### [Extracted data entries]
--- begin ---

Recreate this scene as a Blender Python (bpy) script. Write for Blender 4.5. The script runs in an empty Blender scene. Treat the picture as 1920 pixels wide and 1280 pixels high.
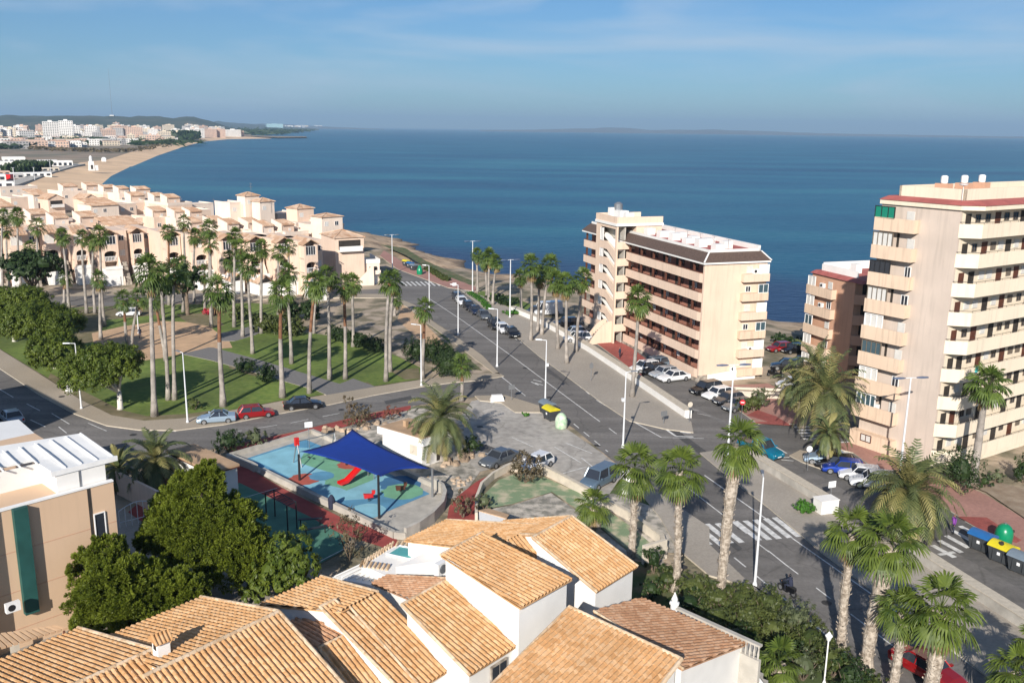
import bpy, bmesh, math, random
from mathutils import Vector, Matrix, noise
R = math.radians
scene = bpy.context.scene
COL = scene.collection
random.seed(11)
# ---------------------------------------------------------------- camera geometry (1920 x 1280 photograph)
F = 1700.0; TH = math.atan(398.5 / F); RO = math.atan(.01336); H = 33.0
SUN_AZ, SUN_EL = 256.0, 26.5
def ray(px, py):
    u = (px - 960) / F; v = (640 - py) / F
    c, s = math.cos(RO), math.sin(RO); x = u*c - v*s; y = u*s + v*c
    ct, st = math.cos(TH), math.sin(TH)
    return Vector((x, ct + y*st, -st + y*ct))
def G(px, py, z=0.0):
    d = ray(px, py); t = (z - H) / d.z
    return Vector((d.x*t, d.y*t, z))
def Hh(px, py, Y):
    d = ray(px, py); t = Y / d.y
    return Vector((d.x*t, Y, H + d.z*t))
def onplane(px, py, p0, n):
    d = ray(px, py); o = Vector((0, 0, H)); t = (p0 - o).dot(n) / d.dot(n)
    return o + d*t
def azv(a): return Vector((math.cos(R(a)), math.sin(R(a)), 0))
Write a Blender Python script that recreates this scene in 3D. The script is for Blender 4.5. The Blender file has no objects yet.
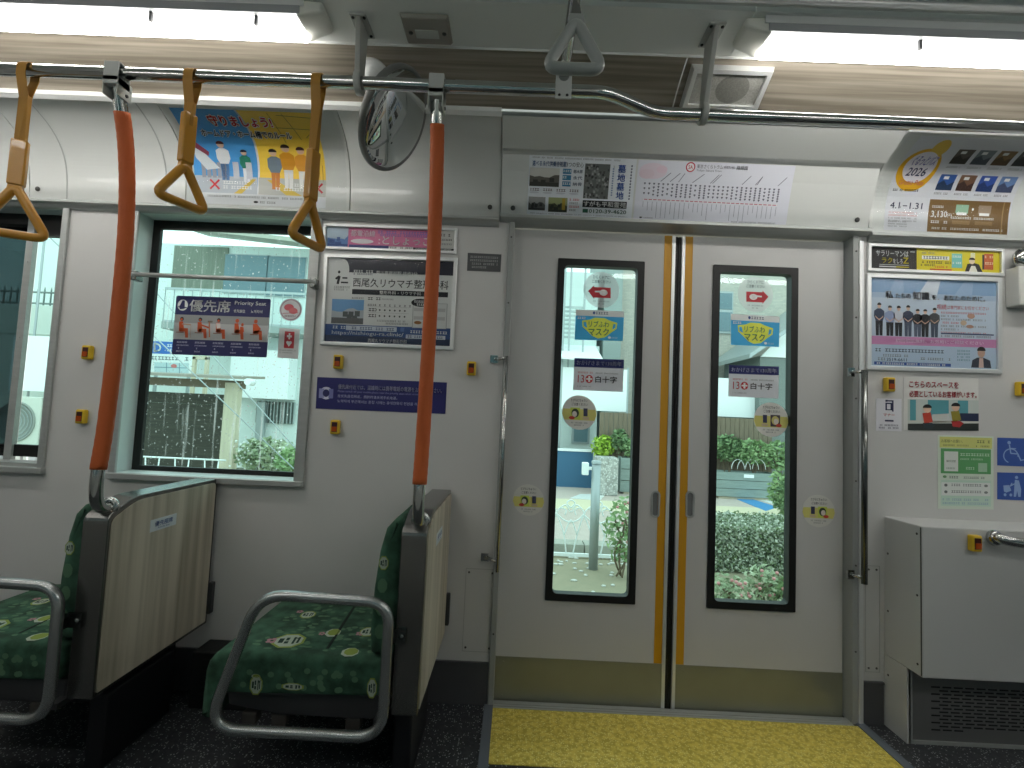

--- end ---

Restate each entry word for word, leaving out any pictures.

### [Answer for this exercise]
Recreate this scene as a Blender Python (bpy) script. Write for Blender 4.5. The script runs in an empty Blender scene. Treat the picture as 1920 pixels wide and 1280 pixels high.
import bpy, bmesh, math, random
from mathutils import Vector, Matrix, noise
R = math.radians
scene = bpy.context.scene
COL = scene.collection
random.seed(11)
# ---------------------------------------------------------------- camera geometry (1920 x 1280 photograph)
F = 1700.0; TH = math.atan(398.5 / F); RO = math.atan(.01336); H = 33.0
SUN_AZ, SUN_EL = 256.0, 26.5
def ray(px, py):
    u = (px - 960) / F; v = (640 - py) / F
    c, s = math.cos(RO), math.sin(RO); x = u*c - v*s; y = u*s + v*c
    ct, st = math.cos(TH), math.sin(TH)
    return Vector((x, ct + y*st, -st + y*ct))
def G(px, py, z=0.0):
    d = ray(px, py); t = (z - H) / d.z
    return Vector((d.x*t, d.y*t, z))
def Hh(px, py, Y):
    d = ray(px, py); t = Y / d.y
    return Vector((d.x*t, Y, H + d.z*t))
def onplane(px, py, p0, n):
    d = ray(px, py); o = Vector((0, 0, H)); t = (p0 - o).dot(n) / d.dot(n)
    return o + d*t
def azv(a): return Vector((math.cos(R(a)), math.sin(R(a)), 0))
Write a Blender Python script that recreates this scene in 3D. The script is for Blender 4.5. The Blender file has no objects yet.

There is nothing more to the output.